What you will do
Copy the data exactly as it appears, and do not include any pictures.

Dataset extract
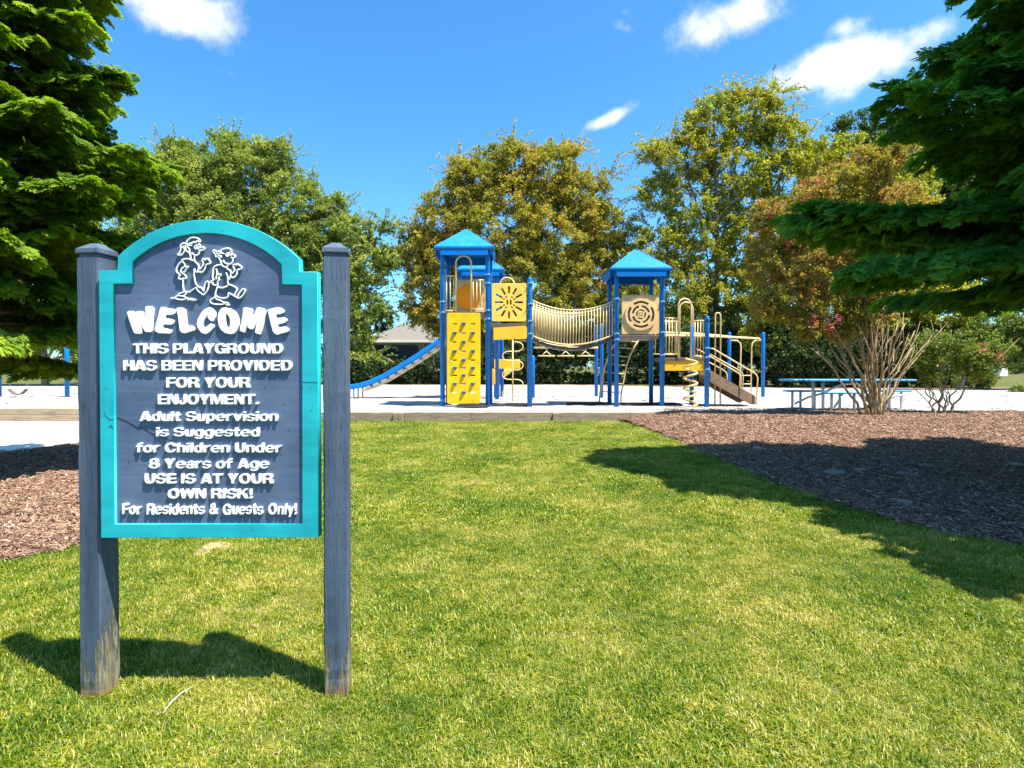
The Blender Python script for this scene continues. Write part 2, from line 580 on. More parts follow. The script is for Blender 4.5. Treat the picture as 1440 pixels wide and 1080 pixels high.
M['teal'] = board_mat('teal_frame_paint', (.001, .27, .32), (.010, .43, .48), .93, (.02, .2, .24), scalegrain=30)
M['white'] = simple('white_letter_paint', (.84, .84, .84), .5, .03, 30, dirt=(.66, .66, .70), dirt_amt=.28)
M['crack'] = simple('crack_shadow', (.012, .016, .03), .9, .1, 30)
M['timber'] = simple('weathered_timber', (.225, .17, .11), .85, .32, 5, bump=.5, bscale=30, dirt=(.33, .26, .18), dirt_amt=.42, stretch=(.25, 2, 3))
M['bark'] = simple('grey_brown_bark', (.16, .125, .09), .85, .3, 8, bump=.6, bscale=20, stretch=(1, 1, .25))
M['conbark'] = simple('conifer_bark', (.19, .12, .075), .9, .3, 9, bump=.6, bscale=24, stretch=(1, 1, .25))
M['myrtlebark'] = simple('pale_myrtle_bark', (.27, .18, .08), .55, .35, 7, bump=.2, bscale=20, dirt=(.42, .33, .18), dirt_amt=.40, stretch=(1, 1, .3))
M['stone'] = simple('flat_pale_stone', (.22, .165, .125), .9, .25, 9, bump=.5, bscale=30)
M['siding'] = simple('pale_grey_siding', (.47, .46, .44), .7, .06, 3)
M['fascia'] = simple('white_fascia', (.75, .74, .71), .6, .04, 4)
M['shingle'] = simple('brown_grey_shingles', (.15, .135, .12), .9, .2, 9)
M['screen'] = simple('dark_navy_screen', (.012, .016, .035), .5, .25, 3)
M['glass'] = simple('dark_window_glass', (.03, .04, .05), .12, .1, 3)
M['farbrick'] = simple('far_brick', (.28, .12, .075), .9, .2, 5)
M['soil'] = simple('bare_soil', (.36, .25, .13), .95, .2, 14, bump=.5, bscale=60)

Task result
The Blender Python script for this scene continues. Write part 2, from line 580 on. More parts follow. The script is for Blender 4.5. Treat the picture as 1440 pixels wide and 1080 pixels high.
M['teal'] = board_mat('teal_frame_paint', (.001, .27, .32), (.010, .43, .48), .93, (.02, .2, .24), scalegrain=30)
M['white'] = simple('white_letter_paint', (.84, .84, .84), .5, .03, 30, dirt=(.66, .66, .70), dirt_amt=.28)
M['crack'] = simple('crack_shadow', (.012, .016, .03), .9, .1, 30)
M['timber'] = simple('weathered_timber', (.225, .17, .11), .85, .32, 5, bump=.5, bscale=30, dirt=(.33, .26, .18), dirt_amt=.42, stretch=(.25, 2, 3))
M['bark'] = simple('grey_brown_bark', (.16, .125, .09), .85, .3, 8, bump=.6, bscale=20, stretch=(1, 1, .25))
M['conbark'] = simple('conifer_bark', (.19, .12, .075), .9, .3, 9, bump=.6, bscale=24, stretch=(1, 1, .25))
M['myrtlebark'] = simple('pale_myrtle_bark', (.27, .18, .08), .55, .35, 7, bump=.2, bscale=20, dirt=(.42, .33, .18), dirt_amt=.40, stretch=(1, 1, .3))
M['stone'] = simple('flat_pale_stone', (.22, .165, .125), .9, .25, 9, bump=.5, bscale=30)
M['siding'] = simple('pale_grey_siding', (.47, .46, .44), .7, .06, 3)
M['fascia'] = simple('white_fascia', (.75, .74, .71), .6, .04, 4)
M['shingle'] = simple('brown_grey_shingles', (.15, .135, .12), .9, .2, 9)
M['screen'] = simple('dark_navy_screen', (.012, .016, .035), .5, .25, 3)
M['glass'] = simple('dark_window_glass', (.03, .04, .05), .12, .1, 3)
M['farbrick'] = simple('far_brick', (.28, .12, .075), .9, .2, 5)
M['soil'] = simple('bare_soil', (.36, .25, .13), .95, .2, 14, bump=.5, bscale=60)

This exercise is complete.